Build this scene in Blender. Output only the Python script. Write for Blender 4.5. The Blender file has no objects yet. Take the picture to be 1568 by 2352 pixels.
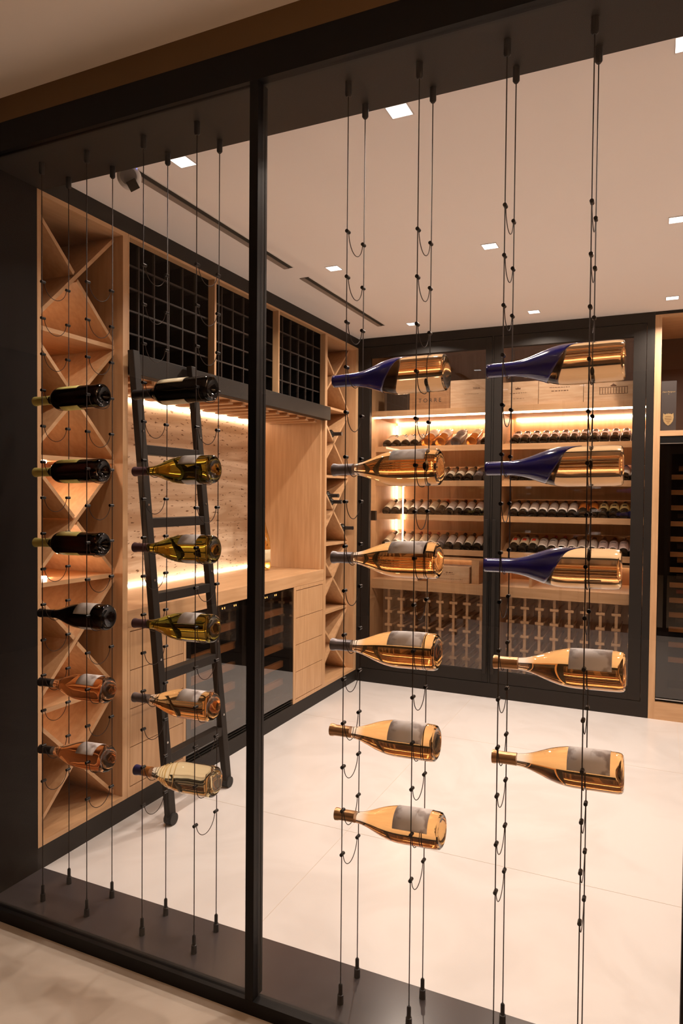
import bpy, bmesh, math, random
from mathutils import Vector, Matrix
random.seed(4)
C = bpy.context.scene.collection
sc = bpy.context.scene
# ------------------------------------------------------------------ camera
cam_d = bpy.data.cameras.new('camera'); cam = bpy.data.objects.new('camera', cam_d); C.objects.link(cam)
def cam_axes(yaw, pitch, roll):
    cy, sy, cp, sp = math.cos(yaw), math.sin(yaw), math.cos(pitch), math.sin(pitch)
    f = Vector((-sy*cp, cy*cp, -sp)); r = Vector((cy, sy, 0)); u = r.cross(f)
    cr, sr = math.cos(roll), math.sin(roll)
    return cr*r+sr*u, -sr*r+cr*u, f
R_, U_, F_ = cam_axes(math.radians(24.5987), math.radians(1.3708), math.radians(0.5054))
M = Matrix((R_, U_, -F_)).transposed().to_4x4()
M.translation = Vector((0, 0, 1.6337)); cam.matrix_world = M
cam_d.sensor_fit = 'HORIZONTAL'; cam_d.sensor_width = 36; cam_d.lens = 1589.67/1568*36
cam_d.clip_start = .05; cam_d.clip_end = 60
sc.camera = cam
# ------------------------------------------------------------------ world, exposure
w = bpy.data.worlds.new('dim_surroundings'); sc.world = w; w.use_nodes = True
w.node_tree.nodes['Background'].inputs[0].default_value = (1, .75, .55, 1)
w.node_tree.nodes['Background'].inputs[1].default_value = .01
sc.view_settings.view_transform = 'Standard'; sc.view_settings.look = 'None'
sc.view_settings.exposure = 0.12; sc.view_settings.gamma = 1; sc.view_settings.use_curve_mapping = False
sc.cycles.use_denoising = True
sc.cycles.max_bounces = 14; sc.cycles.transmission_bounces = 12; sc.cycles.transparent_max_bounces = 24
sc.cycles.diffuse_bounces = 6; sc.cycles.glossy_bounces = 6
sc.cycles.sample_clamp_indirect = 4; sc.cycles.caustics_refractive = False; sc.cycles.caustics_reflective = False
sc.cycles.blur_glossy = 0.5
# ------------------------------------------------------------------ light levels
WARM = (1.0, .835, .70)          # ceiling downlights
STRIP = (1.0, .72, .48)          # LED strips
P_CEIL = 16.3                    # watts per ceiling downlight
P_OUT = 78.0                     # unseen fill lights added outside the glass
E_STRIP = 36.0
CEIL_XY = [(x, y) for y in (2.34, 3.79, 5.25) for x in (-1.80, -.86, .06)]
def area(name, loc, size, power, color, rot=(0, 0, 0), spread=180, sy=None):
    l = bpy.data.lights.new(name, 'AREA'); l.energy = power; l.color = color; l.size = size
    l.spread = math.radians(spread)
    if sy: l.shape = 'RECTANGLE'; l.size_y = sy
    o = bpy.data.objects.new(name, l); C.objects.link(o); o.location = loc; o.rotation_euler = rot
    return o
for i, (x, y) in enumerate(CEIL_XY):
    area('downlight_lamp', (x, y, 2.975), .07, P_CEIL*(.36 if y < 3 else 1.0), WARM, spread=120 if y < 3 else 150)
for (x, y) in ((2.9, .2), (3.2, -2.6)):
    area('outer_fill_light', (x, y, 2.2), .3, P_OUT, (1, .64, .38), rot=(math.pi, 0, 0), spread=175)  # no fixtures; added to brighten the outside ceiling

# ================================================================== materials
def mat(name, col=(.5, .5, .5), rough=.5, metal=0, **kw):
    m = bpy.data.materials.new(name); m.use_nodes = True
    b = m.node_tree.nodes['Principled BSDF']
    b.inputs['Base Color'].default_value = (*col, 1); b.inputs['Roughness'].default_value = rough
    b.inputs['Metallic'].default_value = metal
    for k, v in kw.items(): b.inputs[k.replace('_', ' ')].default_value = v
    return m
def N(m, t, **kw):
    n = m.node_tree.nodes.new(t)
    for k, v in kw.items(): setattr(n, k, v)
    return n
def noise_mat(name, c1, c2, scale=(1, 1, 1), nscale=4, detail=6, rough=.5, lo=.35, hi=.65, bump=0, dist=0, **kw):
    m = mat(name, c1, rough, **kw); nt = m.node_tree; b = nt.nodes['Principled BSDF']
    tc = N(m, 'ShaderNodeTexCoord'); mp = N(m, 'ShaderNodeMapping'); mp.inputs['Scale'].default_value = scale
    nz = N(m, 'ShaderNodeTexNoise'); nz.inputs['Scale'].default_value = nscale; nz.inputs['Detail'].default_value = detail
    nz.inputs['Distortion'].default_value = dist
    cr = N(m, 'ShaderNodeValToRGB'); e = cr.color_ramp.elements
    e[0].position = lo; e[0].color = (*c1, 1); e[1].position = hi; e[1].color = (*c2, 1)
    L = nt.links.new
    L(tc.outputs['Object'], mp.inputs[0]); L(mp.outputs[0], nz.inputs[0]); L(nz.outputs[0], cr.inputs[0]); L(cr.outputs[0], b.inputs['Base Color'])
    if bump:
        bp = N(m, 'ShaderNodeBump'); bp.inputs['Strength'].default_value = bump; bp.inputs['Distance'].default_value = .002
        L(nz.outputs[0], bp.inputs['Height']); L(bp.outputs[0], b.inputs['Normal'])
    return m
OAK_A, OAK_B = (.60, .37, .20), (.51, .30, .15)
oak_v = noise_mat('oak_vertical_grain', OAK_A, OAK_B, (9, 9, .7), 5, 6, .45)
oak_h = noise_mat('oak_along_wall', OAK_A, OAK_B, (9, .7, 9), 5, 6, .45)
oak_x = noise_mat('oak_across', OAK_A, OAK_B, (.7, 9, 9), 5, 6, .45)
pale_box = noise_mat('pale_pine', (.62, .43, .27), (.50, .31, .175), (1.2, 6, 14), 4, 5, .6)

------

__TASK DIRECTIONS__. Go through the listing above line by line and say how many lines hold the word "scene". Reply with that number only.

__CORRECT RESULT__. 3